Die beiden Brüder ergänzen sich kongenial: Ron, anfangs wegen seines Adolf-Hitler-Bärtchens verspottet, ist das exzentrische, aber introvertierte kreative Genie, Russ der eher extrovertierte Sänger und branchenübliche Mädchenschwarm. Als in den USA der Karrieremotor stottert, wechseln sie 1973 nach Großbritannien, der Wiege des Beat. Ein Auftritt bei Top of The Pops bringt die Wende. Mit dem Album „Kimono My House“ (1974) und der Leadsingle „This Town Ain’t Big Enough for Both of Us“ gelingt ihnen der Durchbruch. Was nun folgt, ist eher atypisch in der Musikbranche: Statt Drogen, Sex-Skandalen und zerstörerischen Zerwürfnissen, die Bands in der Musikgeschichte serienweise aus dem Ring geboxt haben, bleiben die beiden – trotz wechselnder Besetzungen, Agenturen und Musikproduzenten – sich treu. Konstanz ist ihr Erfolgsrezept und Rons Hitler-Bärtchen in Wahrheit übrigens ein Charlie-Chaplin-Bärtchen.

Das Motto der beiden Künstler: „Wenn es euch nicht gefällt, mir egal!“ Denn so definieren Russ und Ron Populärmusik: als etwas, das man macht, weil man einen inneren Drang dazu verspürt. Die beiden geistern durch Musikstile und -genres wie die Flixbus-Flotte durch Europa und erfinden sich immer wieder neu. Nicht immer gehen die Fans mit. In den achtziger Jahren beginnt eine sechsjährige Durststrecke, die in einem gescheiterten Filmprojekt mit Regielegende Tim Burton gipfelt.

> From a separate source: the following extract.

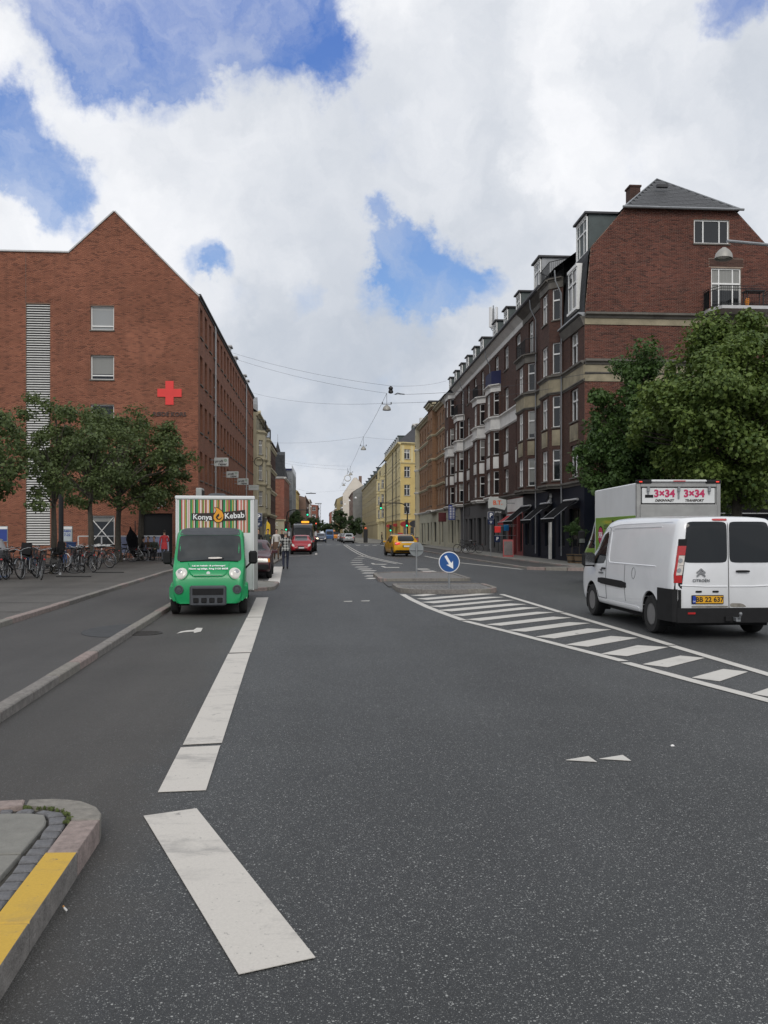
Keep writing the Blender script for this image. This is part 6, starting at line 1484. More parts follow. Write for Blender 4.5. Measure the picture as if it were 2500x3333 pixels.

Wenig später dann aber doch die spektakuläre Wiederauferstehung: Die Frank-Sinatra-Hommage „When Do I Get to Sing ‘My Way’“ von dem Album „Gratuitous Sax & Senseless Violins“ (1994) wird nicht nur der Oberhit, es dürfte auch das Lied sein, das alle Deutschen, denen der Name Sparks auf Anhieb nichts sagt, aufhorchen läßt. Das von BMG in Deutschland produzierte Stück gewann einen Preis des Privatsenders Radio Schleswig-Holstein und hat echte Ohrwurm-Qualitäten. 

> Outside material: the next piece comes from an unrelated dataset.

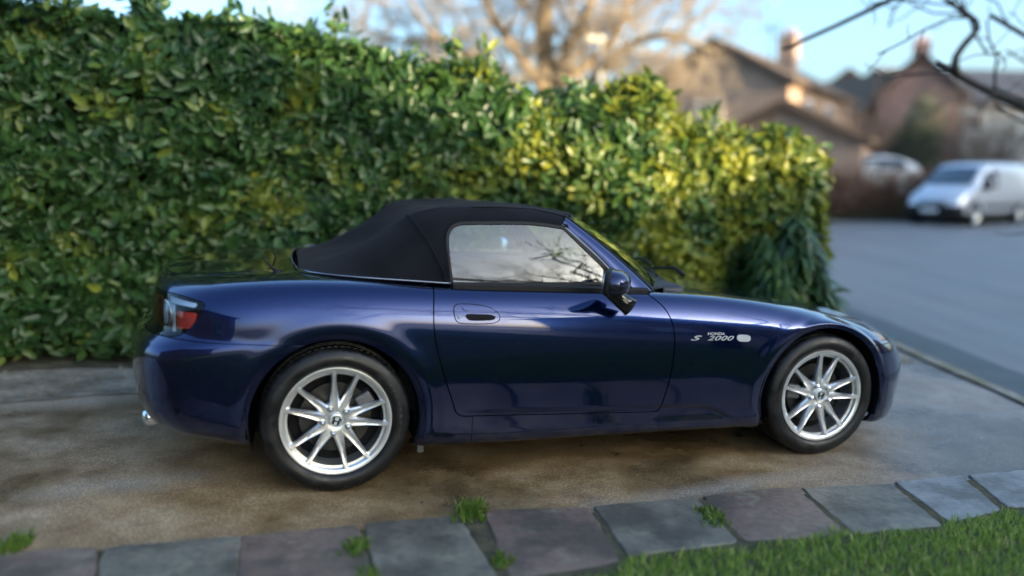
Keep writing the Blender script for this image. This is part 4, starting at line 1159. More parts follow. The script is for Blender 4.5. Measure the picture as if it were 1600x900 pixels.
# ================================================================== HEDGES
from mathutils import noise as mn
HPROF = [(-7,2.42),(-5.5,2.40),(-3.3,2.36),(-2.9,2.38),(-2.55,2.30),(-2.45,2.50),(-2.35,2.28),(-2.1,2.36),(-1.62,2.33),(-1.3,2.30),(-.96,2.20),(-.6,2.10),(-.28,2.17),(-.1,2.10),(.0,1.98),(.35,1.86),(.45,1.88),(.50,2.12),(.58,1.86),(.80,1.92),(.92,2.12),(1.15,2.14),(1.28,1.88),(1.6,1.80),(1.97,1.75),(2.2,1.80),(2.45,1.78),(2.72,1.62),(2.9,1.2)]
hx = np.array([p[0] for p in HPROF]); hz = np.array([p[1] for p in HPROF])
def make_leaves(P, Nn, size, spread, aspect=.42, droop=.15):
    """folded pointed leaves at points P facing roughly along Nn"""
    n = len(P)
    nn = Nn+nr.normal(0, spread, (n, 3)); nn /= np.linalg.norm(nn, axis=1, keepdims=True)
    t = nr.normal(0, 1, (n, 3)); t[:,2] += .35; t -= nn*(t*nn).sum(1, keepdims=True); t /= np.linalg.norm(t, axis=1, keepdims=True)
    b = np.cross(nn, t); L = (size*(.45+.85*nr.random(n)**1.3))[:,None]; W = L*aspect
    fold = .22*W
    V = np.stack([P, P+t*L*.30+b*W*.42-0*nn, P+t*L*.32-nn*fold, P+t*L*.30-b*W*.42, P+t*L*.68+b*W*.36-nn*L*droop*.5, P+t*L*.70-nn*(fold+L*droop*.5), P+t*L*.68-b*W*.36-nn*L*droop*.5, P+t*L-nn*L*droop], 1).reshape(-1,3)
    i = np.arange(n)*8
    F = np.concatenate([np.stack(q, 1) for q in ((i,i+2,i+1),(i,i+3,i+2),(i+1,i+2,i+5),(i+1,i+5,i+4),(i+2,i+3,i+6),(i+2,i+6,i+5),(i+4,i+5,i+7),(i+5,i+6,i+7))])
    return V, F
def lump(x, z, y=0): return .20*mn.noise(Vector((x*1.1, z*1.3, y*1.1)))+.10*mn.noise(Vector((x*2.9+5, z*2.9, y*2.9)))
HROOT = empty('laurel_hedge', None, (0, hb(0), G(0, hb(0))))
tag(HROOT, 'tall dense glossy-leaved evergreen hedge running along the drive behind the car', 'hedge')
def hroot_parent(o, root):
    o.parent = root; o.matrix_parent_inverse = Matrix.Identity(4); o.location = -root.location; return o
ca, sa = math.cos(math.atan(.255)), math.sin(math.atan(.255))
XE = 2.74
def hedge_points(n):
    """points and normals over front, top and right end"""
    P = []; N = []
    for _ in range(n):
        u = rng.random()
        if u < .70:      # front face
            x = rng.uniform(-6.2, XE); top = np.interp(x, hx, hz); z = rng.uniform(.02, 1)**.9*top
            rnd = max(0, (z/top-.78)/.22)**2*.35
            endr = max(0, (x-(XE-.45))/.45)**2*.40
            y = hb(x)+rnd+endr+lump(x, z)-rng.random()**2*-.16
            nrm = Vector((sa, -ca, .15+.8*rnd)); 
            if x > XE-.5: nrm = Vector((sa+1.0*(x-XE+.5)*2, -ca, .15))
            P.append((x, y, z)); N.append(nrm)
        elif u < .87:    # top
            x = rng.uniform(-6.2, XE); w_ = rng.uniform(.1, 1.1); top = np.interp(x, hx, hz)-.02+.07*mn.noise(Vector((x*6, w_*4, 0)))
            P.append((x-w_*sa, hb(x)+w_, top-rng.random()**2*.15)); N.append(Vector((0, -.3, 1)))
        elif u < .96:            # end
            w_ = rng.uniform(.2, 1.25); top = np.interp(XE, hx, hz)*.98; z = rng.uniform(.02, 1)*top
            P.append((XE+.08-.10*(z/top)**3+lump(w_, z, 7)-rng.random()**2*.15, hb(XE)+w_, z)); N.append(Vector((1, -.1, .2)))
        else:             # shoots standing proud of the top
            x = rng.uniform(-6.2, XE); w_ = rng.uniform(.15,.8)
            top = np.interp(x, hx, hz); k = mn.noise(Vector((x*7.7, 3, 0)))
            if k < .12: continue
            P.append((x, hb(x)+w_*.6, top+rng.random()*.5*k)); N.append(Vector((rng.uniform(-1,1), -.6, .6)))
    P = np.array(P); N = np.array([tuple(v) for v in N]); N /= np.linalg.norm(N, axis=1, keepdims=True)
    g = np.array([G(x, y) for x, y in P[:, :2]]); P[:,2] += g; return P, N
P, N = hedge_points(68000)
hole = np.array([mn.noise(Vector((p[0]*2.3+9, p[1]*2, p[2]*2.6))) for p in P]); kp = (hole > -.42)|(P[:,2] > 1.9)|(nr.random(len(P)) < .25); P, N = P[kp], N[kp]
V, F = make_leaves(P, N, .112, .62, .50)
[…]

Bis heute sind die Sparks-Brüder aktiv. Sie kooperierten mit dem britischen Rockquintett Franz Ferdinand und wirkten an dem Filmprojekt „Annette“ des französischen Regisseurs Leos Carax mit. Das Werk eröffnete dieses Jahr in Cannes die Filmfestspiele. Und im gleichen Jahr kommt mit Edgar Wrights Musik-Doku gleich noch ein Film mit den Sparks in die Kinos. Der ist mit fast zweieinhalb Stunden für alle, die die Musiker nicht in ihrer Spielliste haben, zwar eindeutig zu lang, aber zu denen dürften diejenigen, die für diesen Film ins Kino pilgern, ohnehin nicht gehören.